The task |
Copy the lines of the data below exactly, starting at the first and stopping after the line that contains "for x in (0.3, 0.55, 0.8): MB().tube([(x, 0, MH"; include no pictures.

Data shown |
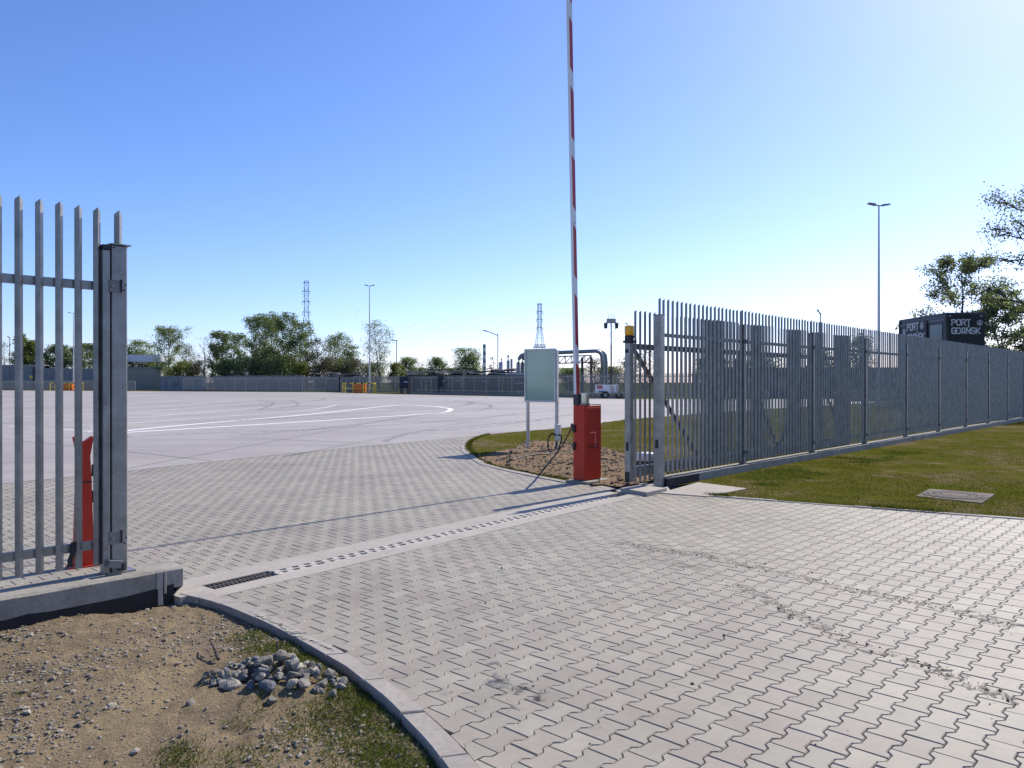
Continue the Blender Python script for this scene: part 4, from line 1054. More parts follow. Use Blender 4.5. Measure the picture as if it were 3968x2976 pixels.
for x0 in (0.42, 0.98):
    pb = MB().box((x0 + 0.12, -0.5535, 0.97), (0.24, 0.006, 0.74)).build('warning_panel', 'white_paint', tr)
    for k in range(4):
        z0 = 0.66 + k * 0.17
        MB().side([(x0, z0 + 0.10), (x0 + 0.24, z0 - 0.06), (x0 + 0.24, z0 + 0.02), (x0, z0 + 0.18)], -0.5605, -0.5575).build('red_stripe', 'arm_red', pb)
MH = D(2347, 1240, TR.y).z
mm_ = MB(); zz = 1.0
for r_, a, b_ in ((0.10, 0.6, 3.0), (0.08, 3.0, 5.4), (0.06, 5.4, MH - 0.2)): mm_.tube([(0.55, 0, a), (0.55, 0, b_)], r_, 10)
ms = mm_.build('mast', 'dark_steel', tr)
sp = []
for k in range(180):
    a = k / 180 * 2 * math.pi * 5.5; sp.append((0.62 + 0.25 * math.cos(a) + 0.12, 0.25 * math.sin(a), 1.6 + (MH - 2.0) * k / 180))
MB().tube(sp, 0.018, 5).build('coiled_cable', 'dark_steel', ms)
MB().box((0.55, 0, MH - 0.1), (0.9, 0.3, 0.45)).build('mast_head', 'galvanised', ms)
for x in (0.0, 1.1):
    cmr = MB().tube([(x, 0, MH - 0.85), (x, 0, MH - 0.3)], [0.16, 0.2], 10).build('camera', 'black_plastic', ms)
MB().bar((0.0, 0, MH - 0.22), (1.1, 0, MH - 0.22), 0.07).build('cross_arm', 'dark_steel', ms)
for x in (0.3, 0.55, 0.8): MB().tube([(x, 0, MH + 0.1), (x, 0, MH + 0.6)], 0.02, 5).build('antenna', 'dark_steel', ms)

# ---- pipe bridge over the road behind the yard
PY = 112.0
pbx0, pbx1 = D(2008, 1400, PY).x, D(2335, 1400, PY).x; ptop = D(2200, 1372, PY).z; tb = D(2200, 1411, PY).z
pb_ = thing('pipe_bridge', 'pipe bridge with twin grey pipes and a lattice truss behind the notice board', 'pipe bridge', (0, PY, 0), 0)
for dy, dx, dz in ((0.0, 0.0, 0.0), (0.9, 0.6, 0.05)):
    pts = [(pbx0 + dx, dy, -0.05), (pbx0 + dx, dy, ptop - 1.3), (pbx0 + dx + 0.12, dy, ptop - 0.7 + dz), (pbx0 + dx + 0.4, dy, ptop - 0.25 + dz), (pbx0 + dx + 1.0, dy, ptop + dz), (pbx1 + dx - 1.0, dy, ptop + dz + 0.45), (pbx1 + dx - 0.4, dy, ptop - 0.2 + dz + 0.45), (pbx1 + dx - 0.1, dy, ptop - 0.65 + dz + 0.4), (pbx1 + dx, dy, ptop - 1.3 + dz), (pbx1 + dx, dy, -0.05)]
    smooth_some(MB().tube(pts, 0.28, 14).build('pipe', 'pipe_lagging', pb_), 60)
tx0, tx1 = pbx0 + 1.2, pbx1 - 1.6; zt_ = ptop - 0.45
for yy in (-0.2, 1.2):
    for zz in (tb, zt_): MB().bar((tx0, yy, zz), (tx1, yy, zz + 0.25), 0.13).build('chord', 'dark_steel', pb_)
    n = 10
    for k in range(n):
        x0, x1 = tx0 + (tx1 - tx0) * k / n, tx0 + (tx1 - tx0) * (k + 1) / n
        MB().bar((x0, yy, tb + 0.25 * k / n), (x1, yy, zt_ + 0.25 * k / n), 0.07).build('diagonal', 'dark_steel', pb_)
        MB().bar((x1, yy, tb + 0.25 * k / n), (x1, yy, zt_ + 0.25 * k / n), 0.07).build('vertical', 'dark_steel', pb_)
for xx in (tx0, tx1, tx1 - 1.3, tx0 + 1.2):
    for yy in (-0.2, 1.2): MB().bar((xx, yy, 0), (xx, yy, zt_), 0.22).build('column', 'dark_steel', pb_)
for zz in (1.6, 2.9, 4.1): MB().bar((tx0 - 0.5, -0.25, zz), (tx0 + 1.6, -0.25, zz + 0.02), 0.15).build('beam', 'dark_steel', pb_)

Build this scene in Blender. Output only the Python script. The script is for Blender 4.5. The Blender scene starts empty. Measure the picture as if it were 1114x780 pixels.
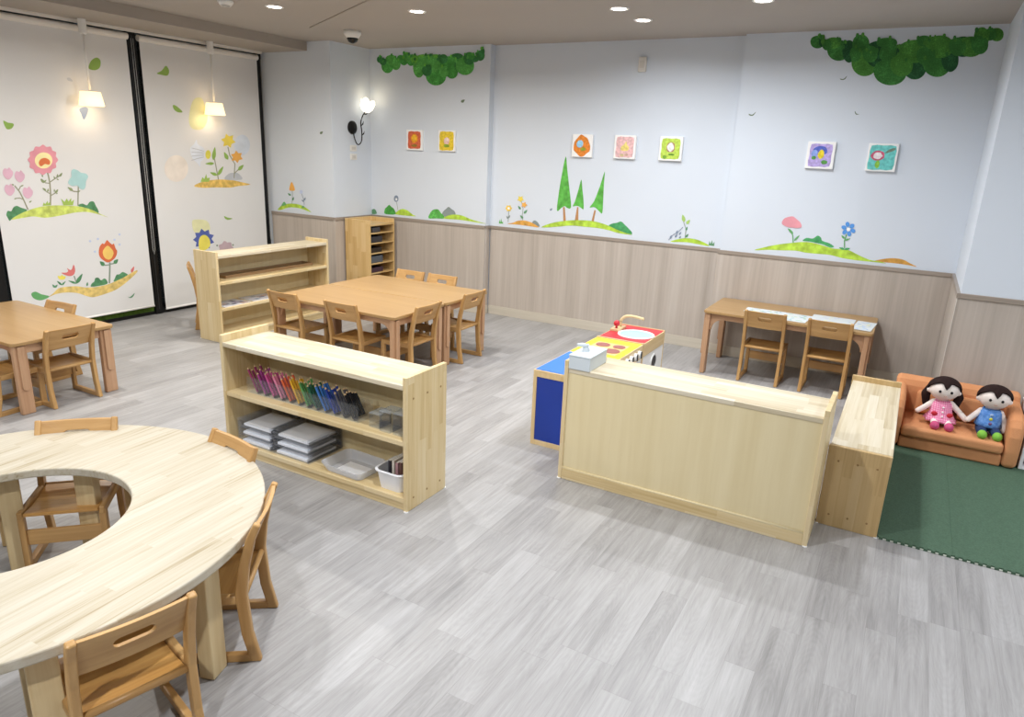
import bpy, bmesh, math, random
from mathutils import Vector, Matrix
random.seed(7)
S = bpy.context.scene
COL = S.collection
PI = math.pi
# ---------------------------------------------------------------- camera
R = ((0.86837, 0.17394, -0.46442), (0.49432, -0.22775, 0.83893), (0.04022, -0.95806, -0.28377))
cam_d = bpy.data.cameras.new('camera'); cam = bpy.data.objects.new('camera', cam_d); COL.objects.link(cam)
cam.matrix_world = Matrix(((R[0][0], -R[0][1], -R[0][2], 0), (R[1][0], -R[1][1], -R[1][2], 0), (R[2][0], -R[2][1], -R[2][2], 1.64), (0, 0, 0, 1)))
cam_d.sensor_width = 36.0; cam_d.lens = 764.0*36/1114; cam_d.clip_start = 0.02
S.camera = cam
# ---------------------------------------------------------------- world, exposure
w = bpy.data.worlds.new('world'); S.world = w; w.use_nodes = True
w.node_tree.nodes['Background'].inputs[0].default_value = (0.05, 0.06, 0.09, 1)
w.node_tree.nodes['Background'].inputs[1].default_value = 0.3
S.view_settings.view_transform = 'Standard'; S.view_settings.look = 'None'
S.view_settings.gamma = 1.0; S.view_settings.use_curve_mapping = False
S.view_settings.exposure = EXPO = 0.15
DOWN_W = 24.0; PEND_W = 0.5; SCONCE_W = 0.15
CEIL = 2.585; WALL_X = -6.17
YA, YB, YC, YD, YP = 6.08, 6.16, 6.08, 5.12, 5.5

# ---------------------------------------------------------------- helpers
def lin(h):
    c = [int(h[i:i+2], 16)/255 for i in (0, 2, 4)]
    return tuple(x/12.92 if x <= 0.04045 else ((x+0.055)/1.055)**2.4 for x in c) + (1,)
def shade(h, k):
    c = lin(h); return tuple(min(1, x*k) for x in c[:3]) + (1,)
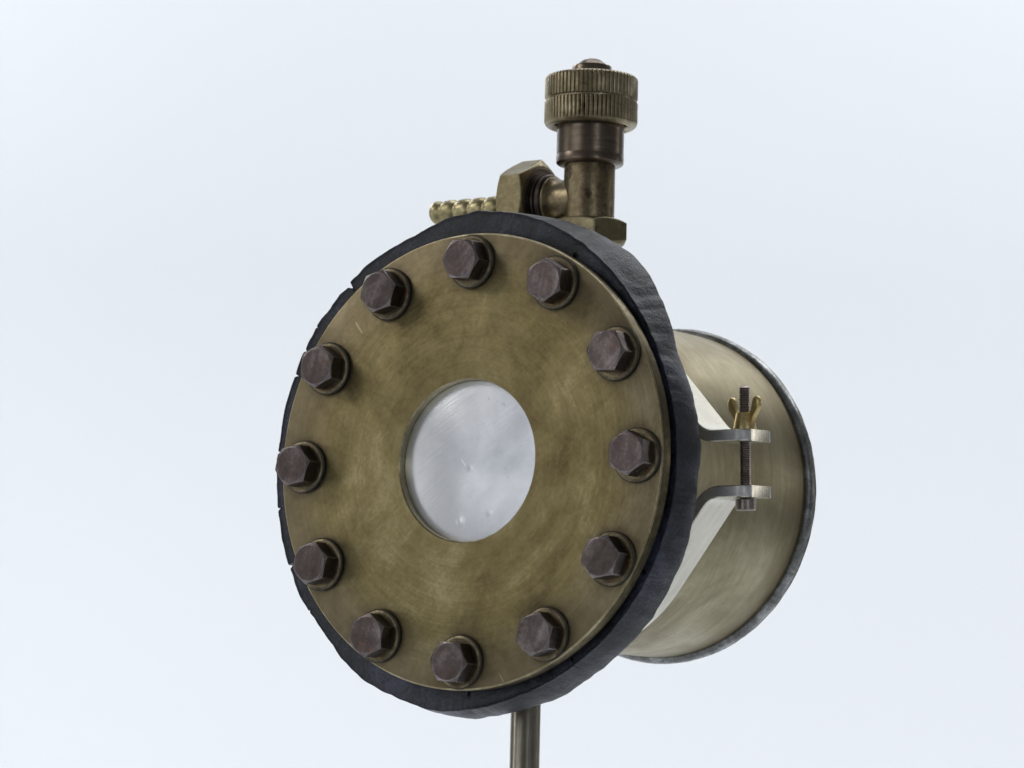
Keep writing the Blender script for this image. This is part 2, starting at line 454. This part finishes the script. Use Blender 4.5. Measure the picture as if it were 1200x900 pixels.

Task response |
Continue the Blender Python script for this scene: part 4, from line 1054. More parts follow. Use Blender 4.5. Measure the picture as if it were 3968x2976 pixels.
for x0 in (0.42, 0.98):
    pb = MB().box((x0 + 0.12, -0.5535, 0.97), (0.24, 0.006, 0.74)).build('warning_panel', 'white_paint', tr)
    for k in range(4):
        z0 = 0.66 + k * 0.17
        MB().side([(x0, z0 + 0.10), (x0 + 0.24, z0 - 0.06), (x0 + 0.24, z0 + 0.02), (x0, z0 + 0.18)], -0.5605, -0.5575).build('red_stripe', 'arm_red', pb)
MH = D(2347, 1240, TR.y).z
mm_ = MB(); zz = 1.0
for r_, a, b_ in ((0.10, 0.6, 3.0), (0.08, 3.0, 5.4), (0.06, 5.4, MH - 0.2)): mm_.tube([(0.55, 0, a), (0.55, 0, b_)], r_, 10)
ms = mm_.build('mast', 'dark_steel', tr)
sp = []
for k in range(180):
    a = k / 180 * 2 * math.pi * 5.5; sp.append((0.62 + 0.25 * math.cos(a) + 0.12, 0.25 * math.sin(a), 1.6 + (MH - 2.0) * k / 180))
MB().tube(sp, 0.018, 5).build('coiled_cable', 'dark_steel', ms)
MB().box((0.55, 0, MH - 0.1), (0.9, 0.3, 0.45)).build('mast_head', 'galvanised', ms)
for x in (0.0, 1.1):
    cmr = MB().tube([(x, 0, MH - 0.85), (x, 0, MH - 0.3)], [0.16, 0.2], 10).build('camera', 'black_plastic', ms)
MB().bar((0.0, 0, MH - 0.22), (1.1, 0, MH - 0.22), 0.07).build('cross_arm', 'dark_steel', ms)
for x in (0.3, 0.55, 0.8): MB().tube([(x, 0, MH + 0.1), (x, 0, MH + 0.6)], 0.02, 5).build('antenna', 'dark_steel', ms)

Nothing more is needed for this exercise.